News came this week that the Big 12 invited West Virginia to join their conference to replace the Tigers, with the Mountaineers accepting although sources say things are on hold for the moment. The Big 12 also picked up TCU, who prior elected to go to the Big East, but wanted to renew their rivalries with Texas, Oklahoma, and Texas Tech.

The Big East Conference has probably taken the worst beating out of everybody when it comes to the conference shake-ups. Syracuse and Pitt have joined the ACC, although that move most likely won't take place for another two years and West Virginia is headed to the Big 12. That leaves the Big East with only five teams left in their football conference.
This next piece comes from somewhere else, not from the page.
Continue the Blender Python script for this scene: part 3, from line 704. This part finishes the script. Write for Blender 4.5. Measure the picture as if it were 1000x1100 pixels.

The Big East basketball conference also loses three huge members with the loss of Syracuse, Pitt, and West Virginia and two founding members in the Orange and Panthers.

This is apparently where Rick Pitino comes in. Pitino is lobbying for the addition of Memphis and Temple to the Big East to fill the voids left by Syracuse and Pitt. The move makes a lot of sense and so does Pitino's explanation of why they would be a good fit for the conference.

"I understand what we're doing for football, but the Big East core is inner-city basketball, and Memphis and Temple fit that core," Pitino said. "They are everything we need. We have to get back to our core."

The addition of Temple and Memphis would also benefit the Big East because they both have football programs. Memphis hasn't really been that competitive as of late, but Temple is definitely on the rise behind animated Head Coach Steve Addazio. The only problem I foresee with the Temple move is Jay Wright and the Villanova Wildcats putting the block on the Owls. The last thing Wright wants to see is his Philadelphia recruits heading to Broad Street rather to his Villanova campus just outside the city.

It's obvious that collegiate sports are in a place right now where anything can happen. Who knows where anybody will be in the upcoming years, but as long as there isn't any college football or college basketball lockout I really don't care.